Apparent interference in the US elections lands social media in hot water

Tech

Twitter and Facebook blocked a NY Post report that was damaging to a US Presidential candidate, leading to renewed calls to remove their Section 230 protection.

The Post report alleged corruption on the part of Joe Biden, the Democrat Presidential candidate. Almost immediately Facebook moved to ‘reduce its distribution’ and Twitter even went so far as to completely block any attempts to share the story.

This wholesale, and apparently coordinated, blocking of a story written by one of the biggest US newspapers was unprecedented. The political sensitivity of the matter, with the US general election less than a month away, added to a sense of outrage from all but the most blindly partisan, leading to an immediate backlash.

A popular counter from people who approve of a piece of social media censorship is that they are private companies and thus can do what they want. Leaving aside that everyone is subject to the law of the land, social media companies receive an extra level of privilege in the US, covered by a piece of legislation called Section 230, which grants them legal protection from the material their users publish.

Section 230 exists to distinguish internet platforms from publishers, on the reasonable grounds that the former have no control over the content they host. As they take an increasingly active editorial role, however, the line between internet platforms and publishers becomes blurred and thus the rationale for Section 230 is weakened.

Ajit Pai, Chairman of the US comms regulator, the FCC, has added to recent DoJ efforts to reform Section 230. “Members of all three branches of the federal government have expressed serious concerns about the prevailing interpretation of the immunity set forth in Section 230 of the Communications Act,” he said in a statement.

“There is bipartisan support in Congress to reform the law. The U.S. Department of Commerce has petitioned the Commission to ‘clarify ambiguities in section 230.’  And earlier this week, U.S. Supreme Court Justice Clarence Thomas pointed out that courts have relied upon ‘policy and purpose arguments to grant sweeping protections to Internet platforms’ that appear to go far beyond the actual text of the provision.

“As elected officials consider whether to change the law, the question remains:  What does Section 230 currently mean?  Many advance an overly broad interpretation that in some cases shields social media companies from consumer protection laws in a way that has no basis in the text of Section 230.  The Commission’s General Counsel has informed me that the FCC has the legal authority to interpret Section 230.  Consistent with this advice, I intend to move forward with a rulemaking to clarify its meaning.

“Throughout my tenure at the Federal Communications Commission, I have favoured regulatory parity, transparency, and free expression.  Social media companies have a First Amendment right to free speech.  But they do not have a First Amendment right to a special immunity denied to other media outlets, such as newspapers and broadcasters.”

Social media companies have been accused of political bias in their censorship for some time, but this hostile action against a major newspaper has taken that suspicion to the next level.
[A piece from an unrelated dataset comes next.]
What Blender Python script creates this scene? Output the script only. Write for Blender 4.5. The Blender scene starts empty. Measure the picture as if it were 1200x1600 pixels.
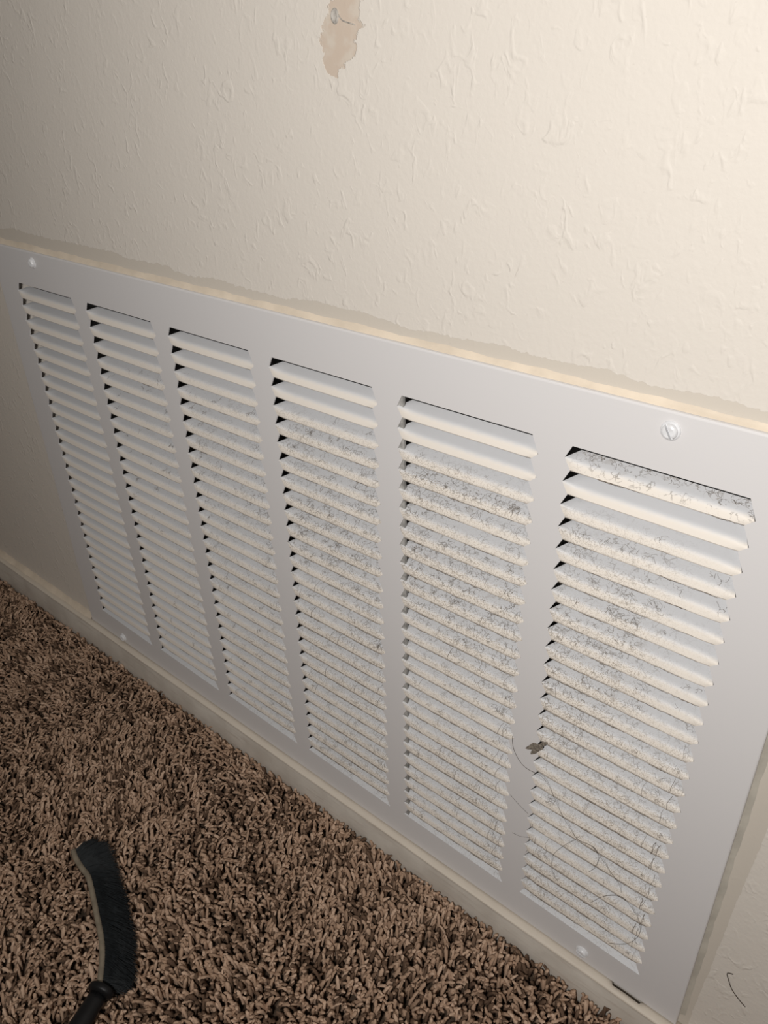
import bpy, bmesh, math, random
import numpy as np
from mathutils import Vector, Matrix

random.seed(7)
rng = np.random.default_rng(7)
SC = bpy.context.scene
COL = SC.collection
# plan units: u = mm to the right along the wall, y = mm into the wall (grille face = 0), v = mm down from the first louver cut
VF = 402.0                                     # v of the sub-floor
def W(u, y, v): return Vector((u/1000.0, y/1000.0, (VF - v)/1000.0))

# ------------------------------------------------------------------ camera, world, lamp, exposure
R0 = (0.7670904, 0.0249219, 0.6410548)         # image right, down, forward in (u, v, y)
R1 = (0.3129095, 0.8577909, -0.4077774)
R2 = (-0.5600535, 0.5133943, 0.6502049)
def dvec(r): return Vector((r[0], r[2], -r[1]))
cd = bpy.data.cameras.new('camera'); cam = bpy.data.objects.new('camera', cd); COL.objects.link(cam)
mx = Matrix.Identity(4)
right, up, back = dvec(R0), -dvec(R1), -dvec(R2)
for i in range(3):
    mx[i][0] = right[i]; mx[i][1] = up[i]; mx[i][2] = back[i]
mx.translation = W(645.28, -301.02, -160.63)
cam.matrix_world = mx
cd.sensor_fit = 'VERTICAL'; cd.sensor_height = 36.0; cd.sensor_width = 27.0
cd.lens = 1227.85/1600*36.0
cd.clip_start = 0.01; cd.clip_end = 50
SC.camera = cam

wd = bpy.data.worlds.new('dim_room'); SC.world = wd; wd.use_nodes = True
wd.node_tree.nodes['Background'].inputs[0].default_value = (1.0, 0.90, 0.79, 1)
wd.node_tree.nodes['Background'].inputs[1].default_value = 0.108

ld = bpy.data.lights.new('hand_lamp', 'SPOT')
ld.energy = 11.3; ld.color = (1.0, 0.972, 0.94); ld.shadow_soft_size = 0.03
ld.spot_size = math.radians(140); ld.spot_blend = 1.0
lamp = bpy.data.objects.new('hand_lamp', ld); COL.objects.link(lamp)
lamp.location = W(625, -460, -235)
lamp.rotation_euler = (W(440, 0, -25) - lamp.location).to_track_quat('-Z', 'Y').to_euler()

SC.view_settings.view_transform = 'Standard'
SC.view_settings.look = 'None'
SC.view_settings.gamma = 1.0
SC.view_settings.use_curve_mapping = False
SC.view_settings.exposure = 0.0

# ------------------------------------------------------------------ helpers
def tag(o, label=None, cat=None, group=None, kind=None):
    if label: o['label'] = label
    if cat: o['category'] = cat
    if group: o['group'] = group
    if kind: o['kind'] = kind
    return o
def mesh(name, verts, faces, smooth=False):
    m = bpy.data.meshes.new(name)
    m.from_pydata([tuple(v) for v in verts], [], faces)
    m.update()
    if smooth:
        m.polygons.foreach_set('use_smooth', [True]*len(m.polygons))
    return m
def obj(name, me, mat=None, parent=None):
    o = bpy.data.objects.new(name, me); COL.objects.link(o)
    if mat and len(me.materials) == 0: me.materials.append(mat)
    if parent: o.parent = parent
    return o
def fixn(me):
    bm = bmesh.new(); bm.from_mesh(me)
    bmesh.ops.recalc_face_normals(bm, faces=bm.faces); bm.to_mesh(me); bm.free()
    return me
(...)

Two Republican Senators have already called for the CEOs of Twitter and Facebook to testify before the US Senate next week, to explain what they’re playing at. Ahead of that, Twitter is fighting a rear-guard action, apparently acknowledging its over-reach in this case.

Both companies, but especially Twitter, seem to have seriously over-reached this time. The problem isn’t so much the censorship itself, but its selective enforcement. Both have allowed all manner of media attacks on President Trump, many far more tenuous than the Post report, to proliferate freely on their platforms. But as soon as something comes along that may benefit him, they squash it immediately.

Section 230 obviously needs reforming, ideally with much clearer guidelines on the level of editorial activity allowed while retaining the ‘platform’ designation. YouTube’s banning of the conservative QAnon ‘conspiracy theory’ while permitting equivalent slanders against Trump is yet another proof point. Whether or not the Democrat party would be as keen in such reform, were it to win the election, is highly debatable.